Under compulsion of such precedents, drawn from the conduct of competitive business, publicity and "goodwill" have come to take a foremost place in the solicitude of the academic directorate. Not that this notoriety and prestige, or the efforts that go to their cultivation, conduce in any appreciable degree to any ostensible purpose avowed, or avowable, by any university.

These things, that is to say, rather hinder than help the cause of learning, in that they divert attention and effort from scholarly workmanship to statistics and salesmanship. All that is beyond cavil. The gain which so accrues to any university from such an accession of popular illusions is a differential gain in competition with rival seats of learning, not a gain to the republic of learning or to the academic community at large; and it is a gain in marketable illusions, not in serviceability for the ends of learning or for any other avowed or avowable end sought by the universities. But as competitors for the good-will of the unlettered patrons of learning the university directorates are constrained to keep this need of a reputable notoriety constantly in mind, however little it may all appeal to their own scholarly tastes.

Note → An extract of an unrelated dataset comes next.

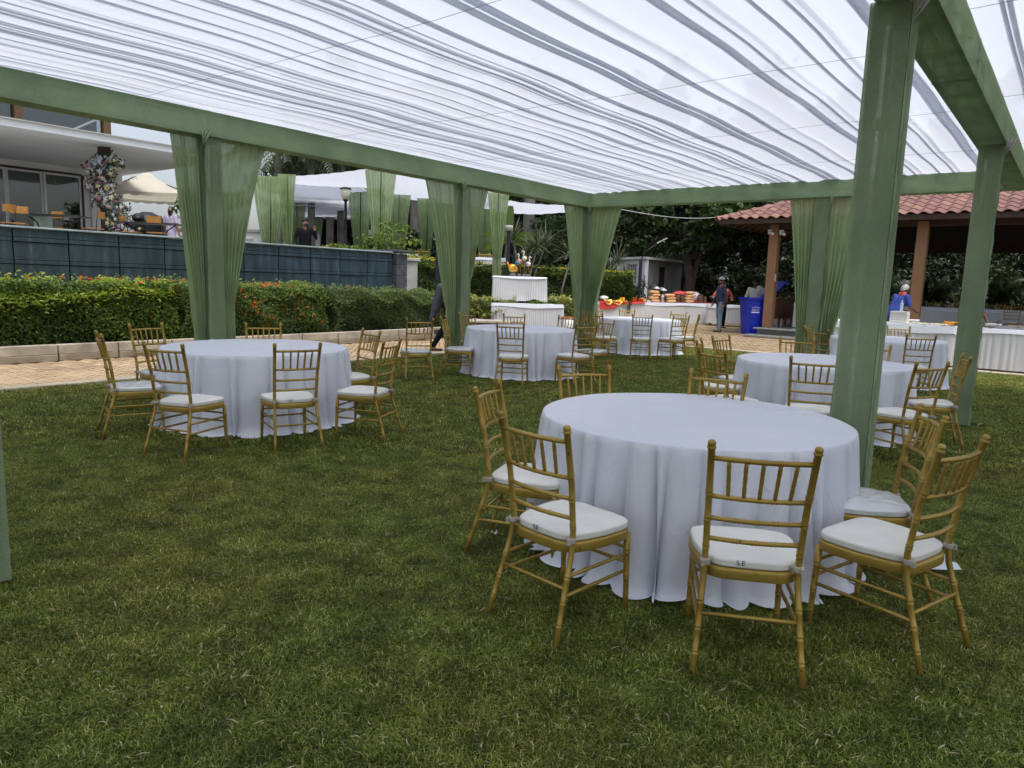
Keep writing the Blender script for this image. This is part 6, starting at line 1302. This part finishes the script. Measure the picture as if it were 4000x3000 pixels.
# stone bench slab left of the middle
p = at(1915, 1245, 18.6); t = thing('stone_ledge', 'flat sandstone ledge behind the middle table', 'ledge', (p.x, p.y, .05), R(-12)); MB().box((0, 0, .42), (1.15, .8, .06), ch=.01).build('slab', M['stone'], t); MB().box((0, .05, .19), (1.0, .6, .38)).build('base', M['slate_stone'], t)
for i, (px, py, w_, lb) in enumerate([(2228, 1270, .34, 'white plastic sack on the ground right of the two-tier table, left one'), (2252, 1262, .26, 'white plastic sack on the ground right of the two-tier table, right one')]):
    p = at(px, py, 19.8); t = thing('plastic_sack', lb, 'sack', (p.x, p.y, .12), 0, 'white sacks by the two-tier table'); b = MB(); b.ell((0, 0, .2), (w_ / 2, .16, .22)); o = b.build('sack', M['white_plastic'], t)
    for v_ in o.data.vertices: v_.co *= 1 + random.uniform(-.09, .09)
p = at(2225, 1240, 20.2); t = thing('cardboard_box', 'brown and white carton behind the white sacks', 'box', (p.x, p.y, .12), .2); MB().box((0, 0, .2), (.42, .3, .4)).build('carton', M['paper'], t); MB().box((0, 0, .43), (.43, .31, .06)).build('carton_lid', M['terracotta'], t)
# ================================================================== people
M['skin'] = mat('skin_brown', (.25, .125, .075), .55, var=.08, vs=12); M['skin_dk'] = mat('skin_dark_brown', (.115, .055, .035), .55, var=.08, vs=12); M['hair'] = mat('hair_black', (.012, .010, .009), .6); M['hair_grey'] = mat('hair_grey', (.42, .41, .40), .7, var=.3, vs=60)
M['eye'] = mat('eye_dark', (.02, .015, .012), .4); M['denim'] = mat('blue_denim', (.13, .20, .27), .85, var=.3, vs=7); M['navy_shirt'] = mat('navy_shirt', (.016, .028, .06), .8, var=.2, vs=8, bmp=.3, bs=14, bd=.02); M['black_cloth'] = mat('black_cloth', (.007, .007, .009), .9, bmp=.3, bs=14, bd=.02, spec=.12); M['check_shirt'] = mat('pale_checked_shirt', (.52, .52, .52), .8, var=.2, vs=30, bmp=.3, bs=12, bd=.02); M['red_shirt'] = mat('coral_red_shirt', (.50, .09, .08), .8, bmp=.3, bs=14, bd=.02); M['royal_shirt'] = mat('royal_blue_polo', (.02, .05, .26), .75, bmp=.3, bs=14, bd=.02); M['lilac'] = mat('lilac_tunic', (.40, .33, .48), .8, bmp=.4, bs=12, bd=.02); M['cream_kurta'] = mat('cream_top', (.55, .42, .22), .8); M['ltblue'] = mat('light_blue_scarf', (.30, .43, .68), .8, bmp=.5, bs=12, bd=.02); M['sandal'] = mat('brown_sandal', (.05, .03, .02), .7); M['cap_white'] = mat('white_skull_cap', (.72, .72, .70), .8, bmp=.4, bs=60, bd=.004); M['slate_jacket'] = mat('slate_grey_jacket', (.045, .055, .075), .6, bmp=.4, bs=12, bd=.02)
def V3(*a): return Vector(a)
def person(label, x, y, z, yaw, top, bottom, skin='skin', H=1.70, lean=0.0, side=0.0, arms=None, legs=None, head=(0, 0, 0), hair='hair', hairlen=0, cap=None, sleeve='long', shoes='sandal', extra=None, cut=None, sleeve_mats=None, belly=0.0, beard=False, trim=None):
    """arms: ((elbowL, wristL), (elbowR, wristR)); legs: ((kneeL, ankleL), (kneeR, ankleR)); all in a 1.70 m frame, facing +Y, x to the person's right"""
    t = thing('person', label, 'person', (x, y, z), R(yaw) - math.pi / 2); k = H / 1.70
    piv = V3(0, 0, .95); RL = Matrix.Rotation(-lean, 3, 'X') @ Matrix.Rotation(side, 3, 'Y')
    def up(p): return piv + RL @ (Vector(p) - piv)
    names = []; caps = []
    def cp(a, c, r0, r1, m_): caps.append((Vector(a), Vector(c), r0, r1, m_))
    T, B_, S_ = top, bottom, skin
    for sx in (-1, 1):
        cp(up((sx * .055, 0, .98)), up((sx * .075, .01 + belly * .3, 1.30)), .118 + belly * .2, .112, T); cp(up((sx * .06, .0, 1.32)), up((sx * .17, -.005, 1.385)), .085, .062, T)
    cp(up((0, belly, 1.05)), up((0, .015 + belly * .5, 1.25)), .115 + belly * .25, .12, T); cp((0, 0, .90), up((0, 0, 1.0)), .135, .13, T)
    cp(up((0, -.005, 1.38)), up((0, .01, 1.49)), .055, .052, S_)
    hr = Matrix.Rotation(head[2], 3, 'Z') @ Matrix.Rotation(-head[0], 3, 'X') @ Matrix.Rotation(head[1], 3, 'Y'); hc = up((0, .02, 1.585))
    def hd(p): return hc + RL @ (hr @ Vector(p))
    cp(hd((0, -.012, .025)), hd((0, -.005, .03)), .086, .086, S_); cp(hd((0, .025, -.035)), hd((0, .03, -.065)), .062, .048, S_); cp(hd((0, .078, -.002)), hd((0, .098, -.03)), .013, .017, S_)
    for sx in (-1, 1): cp(hd((sx * .082, -.01, -.005)), hd((sx * .084, -.012, -.03)), .018, .014, S_); cp(hd((sx * .034, .074, .008)), hd((sx * .040, .072, .008)), .011, .011, 'eye')
    cp(hd((-.02, .082, -.062)), hd((.02, .082, -.062)), .010, .010, 'eye' if beard else S_)
    if beard: cp(hd((-.03, .05, -.075)), hd((.03, .05, -.075)), .036, .036, 'hair')
    arms = arms or (((-.235, -.03, 1.13), (-.25, .05, .88)), ((.235, -.03, 1.13), (.25, .05, .88)))
    for i, (el, wr) in enumerate(arms):
        sx = -1 if i == 0 else 1; sh = up((sx * .185, -.005, 1.385)); el, wr = Vector(el), Vector(wr); TS = sleeve_mats[i] if sleeve_mats else T
        if sleeve == 'short': m2 = sh.lerp(el, .75); cp(sh, m2, .064, .058, TS); cp(m2, el, .046, .042, S_); cp(el, wr, .042, .030, S_)
        elif sleeve == 'rolled': cp(sh, el, .062, .052, TS); m2 = el.lerp(wr, .35); cp(el, m2, .052, .048, TS); cp(m2, wr, .039, .029, S_)
        else: cp(sh, el, .060, .048, TS); cp(el, wr, .047, .035, TS)
        d = (wr - el).normalized(); q = d.cross(V3(0, 1, 0) if abs(d.y) < .8 else V3(0, 0, 1)).normalized(); cp(wr, wr + d * .075, .030, .034, S_)
        for f in range(4):
            o_ = (f - 1.5) * .019; p0 = wr + d * .09 + q * o_; ln = (.055, .07, .066, .05)[f]; p1 = p0 + d * ln * .55 + V3(0, .006, 0); p2 = p1 + (d * .8 + V3(0, .35, 0)) * ln * .5; cp(p0, p1, .0105, .0098, S_); cp(p1, p2, .0098, .0085, S_)
        cp(wr + d * .03 + q * -.03, wr + d * .075 + q * -.055 + V3(0, .012, 0), .012, .010, S_)
    if cut is None:
        legs = legs or (((-.095, .02, .50), (-.10, -.02, .09)), ((.095, .02, .50), (.10, -.02, .09)))
        for i, (kn, an) in enumerate(legs):
            sx = -1 if i == 0 else 1; hp = V3(sx * .085, 0, .90); kn, an = Vector(kn), Vector(an); cp(hp, kn, .098, .068, B_); cp(kn, an + V3(0, 0, .03), .068, .055, B_); cp(an + V3(0, 0, .03), an + V3(0, 0, -.03), .042, .042, S_); sh_ = 'skin' if False else shoes; cp(an + V3(sx * .0, -.04, -.055), an + V3(sx * .02, .16, -.062), .034, .028, sh_)
    else: cp((0, 0, .92), (0, 0, cut), .15, .17, B_)
    if extra: extra(cp, up, hd)
    mats = []; [mats.append(c[4]) for c in caps if c[4] not in mats]; b = MB()
    for a, c, r0, r1, m_ in caps:
        d = c - a; L_ = d.length
        z_ = d.normalized() if L_ > 1e-5 else V3(0, 0, 1); u_ = V3(0, 0, 1) if abs(z_.z) < .9 else V3(1, 0, 0); x_ = u_.cross(z_).normalized(); y_ = z_.cross(x_); MM = Matrix((x_, y_, z_)).transposed()
        pr = [(r0 * math.cos(q), r0 * math.sin(q)) for q in (-1.5707, -1.1, -.7, -.3, 0)] + [(r1 * math.cos(q), L_ + r1 * math.sin(q)) for q in (0, .3, .7, 1.1, 1.5707)]; pr[0] = (1e-4, pr[0][1]); pr[-1] = (1e-4, pr[-1][1]); b.lathe(pr, a, 12, M=MM)
    me = b.mesh('tmp', M['skin']); tmp = D.objects.new('tmp', me); COL.objects.link(tmp); md = tmp.modifiers.new('r', 'REMESH'); md.mode = 'VOXEL'; md.voxel_size = .0105; md.use_smooth_shade = True; sm = tmp.modifiers.new('s', 'SMOOTH'); sm.factor = .5; sm.iterations = 4
    bpy.context.view_layer.update(); dg = bpy.context.evaluated_depsgraph_get(); nm = D.meshes.new_from_object(tmp.evaluated_get(dg)); D.objects.remove(tmp); nm.name = 'body'
    nf = len(nm.polygons); ctr = np.empty(nf * 3); nm.polygons.foreach_get('center', ctr); ctr = ctr.reshape(-1, 3); best = np.full(nf, 9e9); mi = np.zeros(nf, np.int32)
    for a, c, r0, r1, m_ in caps:
        A = np.array(a); dd = np.array(c) - A; l2 = max(1e-9, dd @ dd); tt = np.clip(((ctr - A) @ dd) / l2, 0, 1); dist = np.linalg.norm(ctr - A - tt[:, None] * dd, axis=1) - (r0 + (r1 - r0) * tt)
        if m_ == 'eye': dist -= .004
        s = dist < best; best[s] = dist[s]; mi[s] = mats.index(m_)
    nm.materials.clear(); [nm.materials.append(M[q]) for q in mats]; nm.polygons.foreach_set('material_index', mi); nm.polygons.foreach_set('use_smooth', np.ones(nf, bool)); bd = D.objects.new('body', nm); link(bd, t); bd.scale = (k, k, k)
    # hair or cap as a shell over the skull
    def shell(name, mt, r, zc, lo, back=0.0):
        bb = MB(); rs = []
        for i in range(9):
            th_ = (i / 8) * lo; rs.append([tuple(k * q for q in hd((r * 1.0 * math.sin(th_) * math.cos(a), -.014 + r * 1.06 * math.sin(th_) * math.sin(a), zc + r * math.cos(th_) - (back * max(0, -math.sin(a)) * (i / 8))))) for a in np.linspace(0, 6.283, 18, endpoint=False)])
        bb.grid(rs, closed=True); bb.grid([[tuple(q) for q in rw] for rw in rs][::-1], closed=True); return bb.build(name, M[mt], t)
    if cap: shell('cap', cap, .098, .030, 1.45); 
    if hair: shell('hair', hair, .094 if cap else .096, .030 if not cap else .018, 1.75 if not cap else 1.85, .05 + hairlen)
    return t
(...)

It is in very large part, if not chiefly, as touches the acquirement of prestige, that the academic work and equipment are amenable to business principles, -- not overlooking the pervasive system of standardization and accountancy that affects both the work and the equipment, and that serves other purposes as well as those of publicity; so that "business principles" in academic policy comes to mean, chiefly, the principles of reputable publicity. It means this more frequently and more consistently than anything else, so far as regards the academic administration, as distinguished from the fiscal management of the corporation.